** Short exercise **
Pictures do not belong in your copy. Repeat all the other data exactly.

--- START OF Data ---

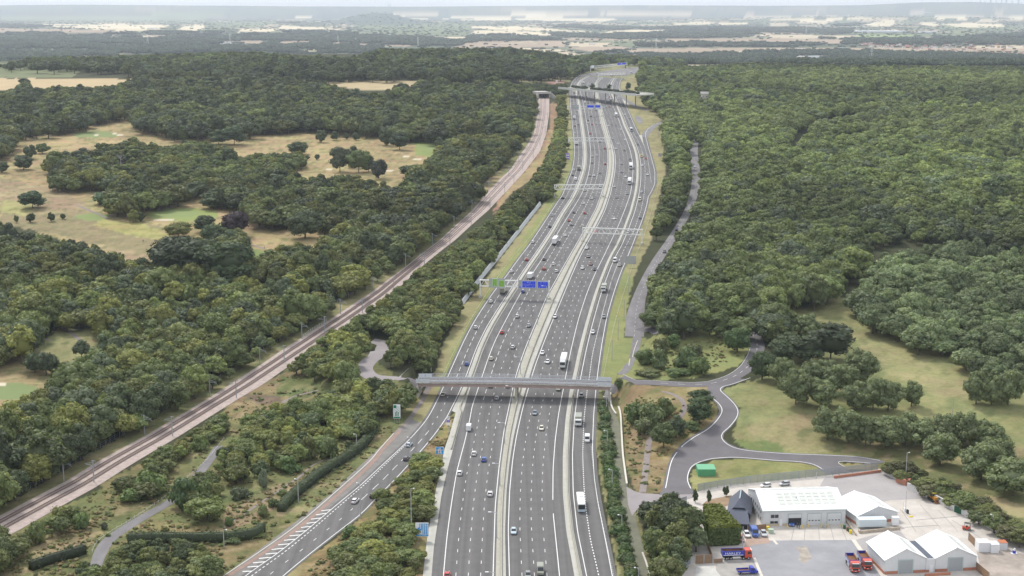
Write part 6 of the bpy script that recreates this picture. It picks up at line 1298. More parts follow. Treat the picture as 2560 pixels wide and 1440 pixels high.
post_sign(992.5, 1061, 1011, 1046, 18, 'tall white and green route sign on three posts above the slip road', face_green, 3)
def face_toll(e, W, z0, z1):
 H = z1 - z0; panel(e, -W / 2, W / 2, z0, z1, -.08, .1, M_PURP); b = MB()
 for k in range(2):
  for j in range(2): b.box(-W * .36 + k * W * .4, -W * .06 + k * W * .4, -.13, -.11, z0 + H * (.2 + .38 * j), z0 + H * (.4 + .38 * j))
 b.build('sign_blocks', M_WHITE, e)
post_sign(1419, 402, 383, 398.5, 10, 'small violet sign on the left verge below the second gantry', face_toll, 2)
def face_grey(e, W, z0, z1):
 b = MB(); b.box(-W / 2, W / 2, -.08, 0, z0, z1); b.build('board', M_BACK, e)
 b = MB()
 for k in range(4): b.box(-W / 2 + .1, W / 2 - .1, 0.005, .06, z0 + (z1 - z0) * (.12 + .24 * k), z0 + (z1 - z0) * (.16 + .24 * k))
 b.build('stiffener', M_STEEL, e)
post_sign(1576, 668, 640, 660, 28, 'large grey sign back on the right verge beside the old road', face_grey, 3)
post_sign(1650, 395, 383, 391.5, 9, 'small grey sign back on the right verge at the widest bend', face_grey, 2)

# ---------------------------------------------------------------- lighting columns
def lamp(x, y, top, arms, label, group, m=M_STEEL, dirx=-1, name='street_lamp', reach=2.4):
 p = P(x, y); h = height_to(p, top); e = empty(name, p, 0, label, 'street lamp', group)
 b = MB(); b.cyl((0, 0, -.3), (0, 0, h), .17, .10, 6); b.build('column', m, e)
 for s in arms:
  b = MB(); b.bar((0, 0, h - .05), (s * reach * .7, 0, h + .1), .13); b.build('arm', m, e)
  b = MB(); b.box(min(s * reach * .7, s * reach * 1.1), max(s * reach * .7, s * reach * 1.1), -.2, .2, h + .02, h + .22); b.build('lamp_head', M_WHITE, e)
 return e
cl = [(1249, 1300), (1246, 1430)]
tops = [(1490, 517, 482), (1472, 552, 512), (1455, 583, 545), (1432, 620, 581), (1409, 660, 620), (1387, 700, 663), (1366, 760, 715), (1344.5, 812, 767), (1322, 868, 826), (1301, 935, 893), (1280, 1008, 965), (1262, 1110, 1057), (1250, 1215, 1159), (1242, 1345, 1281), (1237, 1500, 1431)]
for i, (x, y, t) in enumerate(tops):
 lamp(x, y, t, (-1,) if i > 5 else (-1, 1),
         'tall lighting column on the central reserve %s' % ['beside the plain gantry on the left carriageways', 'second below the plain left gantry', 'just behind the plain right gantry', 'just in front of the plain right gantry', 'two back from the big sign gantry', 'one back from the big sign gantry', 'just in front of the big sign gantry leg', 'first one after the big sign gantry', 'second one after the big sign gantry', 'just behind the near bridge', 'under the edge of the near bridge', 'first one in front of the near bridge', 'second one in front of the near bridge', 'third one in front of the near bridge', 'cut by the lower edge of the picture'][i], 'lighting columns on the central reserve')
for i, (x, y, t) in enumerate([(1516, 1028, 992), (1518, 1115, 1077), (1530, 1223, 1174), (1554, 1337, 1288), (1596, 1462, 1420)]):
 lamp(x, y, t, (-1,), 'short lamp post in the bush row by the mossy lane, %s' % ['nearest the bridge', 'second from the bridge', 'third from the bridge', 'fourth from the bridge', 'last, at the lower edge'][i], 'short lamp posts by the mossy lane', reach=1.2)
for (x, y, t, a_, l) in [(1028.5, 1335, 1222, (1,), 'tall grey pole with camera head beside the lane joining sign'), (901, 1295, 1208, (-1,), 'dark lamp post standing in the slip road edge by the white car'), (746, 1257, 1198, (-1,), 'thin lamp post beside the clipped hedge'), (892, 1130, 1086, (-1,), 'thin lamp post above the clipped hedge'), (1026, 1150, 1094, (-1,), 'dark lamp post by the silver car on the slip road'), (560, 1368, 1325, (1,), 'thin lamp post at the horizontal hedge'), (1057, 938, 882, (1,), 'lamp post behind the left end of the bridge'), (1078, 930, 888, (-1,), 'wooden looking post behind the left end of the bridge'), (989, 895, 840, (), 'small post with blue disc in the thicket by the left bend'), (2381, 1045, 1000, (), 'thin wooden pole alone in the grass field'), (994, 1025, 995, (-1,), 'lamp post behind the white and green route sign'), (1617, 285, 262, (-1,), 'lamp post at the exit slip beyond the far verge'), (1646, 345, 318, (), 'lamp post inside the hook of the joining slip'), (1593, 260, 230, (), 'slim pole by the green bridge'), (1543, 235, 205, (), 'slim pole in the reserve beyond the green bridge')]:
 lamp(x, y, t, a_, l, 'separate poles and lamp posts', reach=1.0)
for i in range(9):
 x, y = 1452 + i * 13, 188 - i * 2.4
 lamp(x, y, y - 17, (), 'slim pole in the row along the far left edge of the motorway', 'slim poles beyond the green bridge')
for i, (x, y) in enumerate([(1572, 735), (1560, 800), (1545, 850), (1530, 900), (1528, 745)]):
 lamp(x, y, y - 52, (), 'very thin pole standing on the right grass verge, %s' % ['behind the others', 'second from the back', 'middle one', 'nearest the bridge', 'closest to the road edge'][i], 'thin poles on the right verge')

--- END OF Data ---

** Response to the exercise **
Write part 6 of the bpy script that recreates this picture. It picks up at line 1298. More parts follow. Treat the picture as 2560 pixels wide and 1440 pixels high.
post_sign(992.5, 1061, 1011, 1046, 18, 'tall white and green route sign on three posts above the slip road', face_green, 3)
def face_toll(e, W, z0, z1):
 H = z1 - z0; panel(e, -W / 2, W / 2, z0, z1, -.08, .1, M_PURP); b = MB()
 for k in range(2):
  for j in range(2): b.box(-W * .36 + k * W * .4, -W * .06 + k * W * .4, -.13, -.11, z0 + H * (.2 + .38 * j), z0 + H * (.4 + .38 * j))
 b.build('sign_blocks', M_WHITE, e)
post_sign(1419, 402, 383, 398.5, 10, 'small violet sign on the left verge below the second gantry', face_toll, 2)
def face_grey(e, W, z0, z1):
 b = MB(); b.box(-W / 2, W / 2, -.08, 0, z0, z1); b.build('board', M_BACK, e)
 b = MB()
 for k in range(4): b.box(-W / 2 + .1, W / 2 - .1, 0.005, .06, z0 + (z1 - z0) * (.12 + .24 * k), z0 + (z1 - z0) * (.16 + .24 * k))
 b.build('stiffener', M_STEEL, e)
post_sign(1576, 668, 640, 660, 28, 'large grey sign back on the right verge beside the old road', face_grey, 3)
post_sign(1650, 395, 383, 391.5, 9, 'small grey sign back on the right verge at the widest bend', face_grey, 2)

# ---------------------------------------------------------------- lighting columns
def lamp(x, y, top, arms, label, group, m=M_STEEL, dirx=-1, name='street_lamp', reach=2.4):
 p = P(x, y); h = height_to(p, top); e = empty(name, p, 0, label, 'street lamp', group)
 b = MB(); b.cyl((0, 0, -.3), (0, 0, h), .17, .10, 6); b.build('column', m, e)
 for s in arms:
  b = MB(); b.bar((0, 0, h - .05), (s * reach * .7, 0, h + .1), .13); b.build('arm', m, e)
  b = MB(); b.box(min(s * reach * .7, s * reach * 1.1), max(s * reach * .7, s * reach * 1.1), -.2, .2, h + .02, h + .22); b.build('lamp_head', M_WHITE, e)
 return e
cl = [(1249, 1300), (1246, 1430)]
tops = [(1490, 517, 482), (1472, 552, 512), (1455, 583, 545), (1432, 620, 581), (1409, 660, 620), (1387, 700, 663), (1366, 760, 715), (1344.5, 812, 767), (1322, 868, 826), (1301, 935, 893), (1280, 1008, 965), (1262, 1110, 1057), (1250, 1215, 1159), (1242, 1345, 1281), (1237, 1500, 1431)]
for i, (x, y, t) in enumerate(tops):
 lamp(x, y, t, (-1,) if i > 5 else (-1, 1),
         'tall lighting column on the central reserve %s' % ['beside the plain gantry on the left carriageways', 'second below the plain left gantry', 'just behind the plain right gantry', 'just in front of the plain right gantry', 'two back from the big sign gantry', 'one back from the big sign gantry', 'just in front of the big sign gantry leg', 'first one after the big sign gantry', 'second one after the big sign gantry', 'just behind the near bridge', 'under the edge of the near bridge', 'first one in front of the near bridge', 'second one in front of the near bridge', 'third one in front of the near bridge', 'cut by the lower edge of the picture'][i], 'lighting columns on the central reserve')
for i, (x, y, t) in enumerate([(1516, 1028, 992), (1518, 1115, 1077), (1530, 1223, 1174), (1554, 1337, 1288), (1596, 1462, 1420)]):
 lamp(x, y, t, (-1,), 'short lamp post in the bush row by the mossy lane, %s' % ['nearest the bridge', 'second from the bridge', 'third from the bridge', 'fourth from the bridge', 'last, at the lower edge'][i], 'short lamp posts by the mossy lane', reach=1.2)
for (x, y, t, a_, l) in [(1028.5, 1335, 1222, (1,), 'tall grey pole with camera head beside the lane joining sign'), (901, 1295, 1208, (-1,), 'dark lamp post standing in the slip road edge by the white car'), (746, 1257, 1198, (-1,), 'thin lamp post beside the clipped hedge'), (892, 1130, 1086, (-1,), 'thin lamp post above the clipped hedge'), (1026, 1150, 1094, (-1,), 'dark lamp post by the silver car on the slip road'), (560, 1368, 1325, (1,), 'thin lamp post at the horizontal hedge'), (1057, 938, 882, (1,), 'lamp post behind the left end of the bridge'), (1078, 930, 888, (-1,), 'wooden looking post behind the left end of the bridge'), (989, 895, 840, (), 'small post with blue disc in the thicket by the left bend'), (2381, 1045, 1000, (), 'thin wooden pole alone in the grass field'), (994, 1025, 995, (-1,), 'lamp post behind the white and green route sign'), (1617, 285, 262, (-1,), 'lamp post at the exit slip beyond the far verge'), (1646, 345, 318, (), 'lamp post inside the hook of the joining slip'), (1593, 260, 230, (), 'slim pole by the green bridge'), (1543, 235, 205, (), 'slim pole in the reserve beyond the green bridge')]:
 lamp(x, y, t, a_, l, 'separate poles and lamp posts', reach=1.0)
for i in range(9):
 x, y = 1452 + i * 13, 188 - i * 2.4
 lamp(x, y, y - 17, (), 'slim pole in the row along the far left edge of the motorway', 'slim poles beyond the green bridge')
for i, (x, y) in enumerate([(1572, 735), (1560, 800), (1545, 850), (1530, 900), (1528, 745)]):
 lamp(x, y, y - 52, (), 'very thin pole standing on the right grass verge, %s' % ['behind the others', 'second from the back', 'middle one', 'nearest the bridge', 'closest to the road edge'][i], 'thin poles on the right verge')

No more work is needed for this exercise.